Role of kinks in dyeing crystals: Confocal luminescence microscopy from single molecules to square centimeters

Large (1 cm³) potassium hydrogen phthalate (KAP) crystals grown in the presence of the fluorescent dye 2′,7′-dichlorofluorescein (DCF) show patterns of luminescence characteristic of selective inter- and intrasectoral zoning. Despite this selectivity, the polarization dependence of the luminescence of single DCF molecules inside the crystals indicated broad orientational distributions consistent with nonspecific mixed crystal growth mechanisms (Wustholz, K.; Kahr, B.; Reid, P. J. J. Phys. Chem. B, 2005, 109, 16357-16362). In an effort to reconcile this apparent discrepancy, KAP crystals were grown from 10^-9 to 10^-4 M DCF solutions and examined using confocal luminescence and polarized absorption microscopies, where possible. Single molecules and molecular ensembles were investigated. The fluorescence excitation dichroism was strongly dependent on the concentration of DCF, suggesting that different mixed crystal growth mechanisms were at work at different guest concentrations.
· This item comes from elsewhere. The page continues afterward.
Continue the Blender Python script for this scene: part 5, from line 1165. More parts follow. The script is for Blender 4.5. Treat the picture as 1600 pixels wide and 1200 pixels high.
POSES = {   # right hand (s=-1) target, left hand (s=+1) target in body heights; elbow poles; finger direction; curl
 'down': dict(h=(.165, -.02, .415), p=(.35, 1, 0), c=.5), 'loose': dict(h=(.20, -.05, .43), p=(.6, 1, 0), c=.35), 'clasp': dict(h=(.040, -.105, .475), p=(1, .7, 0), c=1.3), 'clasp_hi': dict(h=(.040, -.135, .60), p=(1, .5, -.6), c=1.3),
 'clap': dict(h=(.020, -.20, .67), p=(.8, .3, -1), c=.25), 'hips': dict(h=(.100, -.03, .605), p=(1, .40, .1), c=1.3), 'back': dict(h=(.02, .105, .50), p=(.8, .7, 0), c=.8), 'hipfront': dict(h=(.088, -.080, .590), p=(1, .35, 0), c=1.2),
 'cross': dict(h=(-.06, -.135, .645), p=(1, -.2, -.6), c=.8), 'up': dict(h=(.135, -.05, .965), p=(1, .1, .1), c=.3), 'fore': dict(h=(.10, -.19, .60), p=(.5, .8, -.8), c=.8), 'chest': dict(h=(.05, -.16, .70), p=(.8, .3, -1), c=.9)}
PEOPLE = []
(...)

Hottenhuis et al. (J. Cryst. Growth, 1986-1989) had earlier established that certain trivalent cations bind preferentially to distinct kink sites of KAP. By blocking particular kink sites with Fe ³⁺ or Ce³⁺ at high DCF-solution concentrations, the orientation of DCF in the crystals was modulated, thus establishing that the dye not only recognizes some propagating steps as opposed to others but also preferentially chooses between kinks propagating in opposing directions on the same step, evidence that kink selectivity plays a vital role in the dyeing of crystals.